To begin with, Sanskrit was never really common lingo. It was the language of poets and playwrights. To expect students of the language to converse only in Sanskrit today is unrealistic. However, what is interesting is to see the languages and words that Sanskrit has spawned.

A 19th century manuscript of the Rigveda in Sanskrit at the Newberry Library, Chicago (picture courtesy: Wikimedia Commons)
  Another problem is that Sanskrit enthusiasts look at it as a tool to glorify our past. It becomes a way to assert our superiority over other civilisations. Sanskrit is devabhasha,  or the language of the gods, which takes it out of the realm of natural languages. While that may be a great way to describe a beautiful language, it cannot form the basis for its study. As J E H Smith, professor of philosophy and author (Nature, Human Nature and Human Difference: Race in Early Modern Philosophy) writes on his blog titled Why I’m studying Sanskrit: “Now in classical Indian philosophy the idea of a transcendental language that is channelled through human beings but that is not produced by them yields very interesting reflections about the nature of both language and meaning. But as an understanding of language today, this theory can have no place among thoughtful, reasonable people.”  

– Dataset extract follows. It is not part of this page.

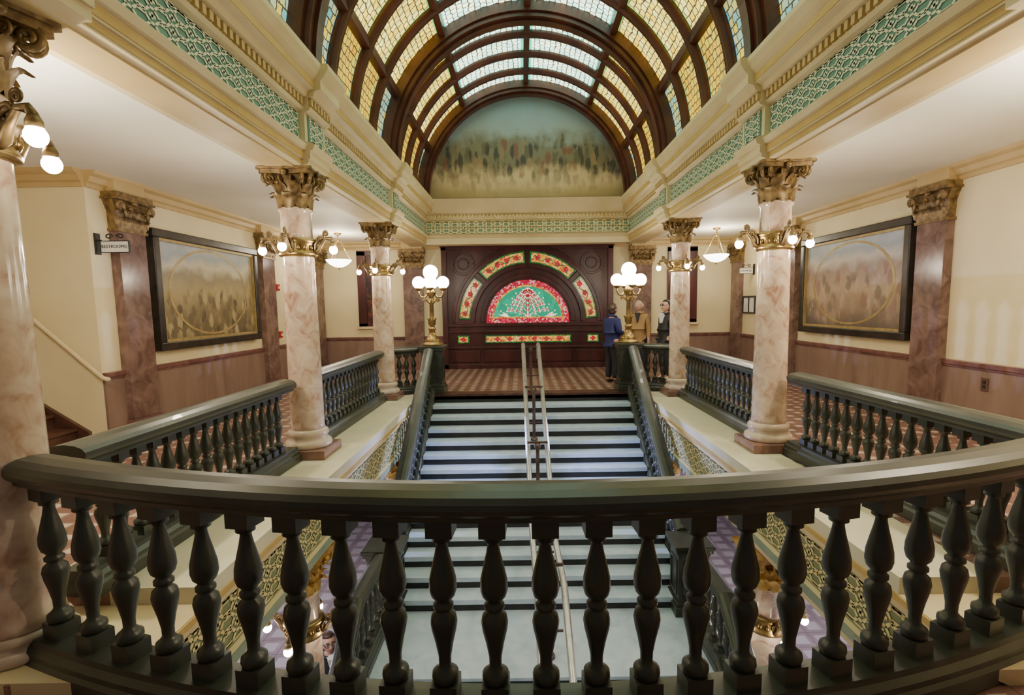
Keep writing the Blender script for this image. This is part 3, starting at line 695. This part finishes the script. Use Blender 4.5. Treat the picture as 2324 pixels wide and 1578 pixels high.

When I studied the language, I found that it was seen as a means to the reading of the Bhagavad Gita and for chanting mantras. Sanskrit was not a language to be loved but one that would help pursue better understanding of religion. No language can survive such abuse.

Sanskrit can be a window into a rich cultural and philosophical society that benefited from diverse and often opposing points of view. Read the Subhasitams, which are two-line or four-line aphorisms covering a wide range of subjects, and it becomes clear that this was a society that was not afraid to laugh at itself. For instance there is one about old men who can take everything in their stride — balding pate, wrinkled skin, walking sticks and dentures — but not the fact that the young girls now call them grandfather. And there is another that says we must heed those words that are strung together in a sensible manner and reject all else, even if they were spoken by Brihaspati (the guru of gods) himself.

The plays are a revelation, too, as are the Kavyas and the epics and even the manner in which the literature has been defined and categorised. A mahakavya (Ramayana and Mahabharata are examples), for instance, must be broken down to cantos, must include a description of nature and the place where it is set, apart from telling a story that has a hero and several other characters. A language takes years to develop and even longer before it can produce a complex system of classification for its literature.

If non-Sanskrit speakers have to appreciate the richness of its literature, it has to be made more accessible. And that does not mean setting up camps for speaking Sanskrit or Gita-chanting programmes. Resources that offer easy to read translations of the texts online with well written commentaries may be enough. It has to be more about the legacy of the language and less about its obscure grammar rules or pronunciation.  

A Sanskrit teacher who taught at a Kendriya Vidyalaya asked me to join a batch of about 10 kids at her home if I was keen to learn the language. I did, where, to my horror, she proceeded to berate all the children for their inability to pronounce a word or conjugate a verb. There is more to the language than that. At the university I attended, many of the Sanskrit classes were conducted almost entirely in Marathi. Marathi is a great language with its own set of riches but, for a student who knows neither language well, this is a sure way of ensuring that she never comes back.

If Sanskrit is to live on, it needs to be taught better, and universities in India must invest in creating resources just as their counterparts are doing across the world with Latin. Sanskrit too is being researched and studied with a great degree of rigour in several universities in the US, Germany and UK. To do the same in India its teachers and fans must separate their love for the language from that for the country or religion.